### Extracted records
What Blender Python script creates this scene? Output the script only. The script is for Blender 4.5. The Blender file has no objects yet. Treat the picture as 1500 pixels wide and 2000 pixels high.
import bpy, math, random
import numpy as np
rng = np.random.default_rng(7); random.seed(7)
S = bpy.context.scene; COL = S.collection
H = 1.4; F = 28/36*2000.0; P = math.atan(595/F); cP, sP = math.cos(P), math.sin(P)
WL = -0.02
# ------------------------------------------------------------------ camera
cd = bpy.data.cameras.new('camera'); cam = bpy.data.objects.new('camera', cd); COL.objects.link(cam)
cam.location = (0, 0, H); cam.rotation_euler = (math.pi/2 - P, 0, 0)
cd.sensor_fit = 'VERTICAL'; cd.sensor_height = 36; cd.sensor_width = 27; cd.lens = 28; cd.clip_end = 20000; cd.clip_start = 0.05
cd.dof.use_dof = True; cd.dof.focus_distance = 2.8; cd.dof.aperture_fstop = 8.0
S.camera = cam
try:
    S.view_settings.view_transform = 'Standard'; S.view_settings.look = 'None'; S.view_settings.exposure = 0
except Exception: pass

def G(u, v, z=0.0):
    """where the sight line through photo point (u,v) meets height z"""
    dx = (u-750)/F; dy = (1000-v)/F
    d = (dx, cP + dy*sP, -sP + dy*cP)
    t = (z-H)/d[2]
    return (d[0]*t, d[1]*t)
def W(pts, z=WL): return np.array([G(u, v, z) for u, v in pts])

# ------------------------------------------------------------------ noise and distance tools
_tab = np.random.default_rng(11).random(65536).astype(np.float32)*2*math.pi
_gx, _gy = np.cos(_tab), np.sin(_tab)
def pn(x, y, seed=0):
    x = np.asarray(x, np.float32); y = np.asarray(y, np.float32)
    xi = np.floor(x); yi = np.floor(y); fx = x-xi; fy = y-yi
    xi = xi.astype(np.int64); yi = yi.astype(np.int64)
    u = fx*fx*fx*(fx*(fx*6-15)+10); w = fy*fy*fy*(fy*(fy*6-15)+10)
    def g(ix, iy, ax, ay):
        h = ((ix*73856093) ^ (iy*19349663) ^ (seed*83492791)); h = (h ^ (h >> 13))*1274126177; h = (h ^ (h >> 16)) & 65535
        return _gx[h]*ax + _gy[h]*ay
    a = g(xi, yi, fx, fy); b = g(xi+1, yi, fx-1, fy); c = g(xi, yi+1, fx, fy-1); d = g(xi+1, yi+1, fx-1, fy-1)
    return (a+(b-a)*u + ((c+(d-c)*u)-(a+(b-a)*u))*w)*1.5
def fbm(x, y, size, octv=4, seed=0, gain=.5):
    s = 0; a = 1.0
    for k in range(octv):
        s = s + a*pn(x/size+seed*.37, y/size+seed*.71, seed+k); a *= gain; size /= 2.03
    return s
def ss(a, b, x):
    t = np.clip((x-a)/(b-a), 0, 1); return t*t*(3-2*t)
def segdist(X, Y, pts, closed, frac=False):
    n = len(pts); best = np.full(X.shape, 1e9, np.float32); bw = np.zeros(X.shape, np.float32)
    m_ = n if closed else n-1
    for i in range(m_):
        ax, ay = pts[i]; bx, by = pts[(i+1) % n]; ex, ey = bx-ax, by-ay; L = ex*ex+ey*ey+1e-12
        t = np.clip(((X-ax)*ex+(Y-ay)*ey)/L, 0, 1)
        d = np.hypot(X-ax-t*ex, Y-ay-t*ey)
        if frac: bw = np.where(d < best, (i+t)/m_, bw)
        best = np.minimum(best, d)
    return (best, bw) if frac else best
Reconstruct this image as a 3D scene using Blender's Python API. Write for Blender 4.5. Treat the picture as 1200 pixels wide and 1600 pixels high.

### Requirements
Copy down every line of the entries containing the word "Blender".

### Exercise solution
What Blender Python script creates this scene? Output the script only. The script is for Blender 4.5. The Blender file has no objects yet. Treat the picture as 1500 pixels wide and 2000 pixels high.
Reconstruct this image as a 3D scene using Blender's Python API. Write for Blender 4.5. Treat the picture as 1200 pixels wide and 1600 pixels high.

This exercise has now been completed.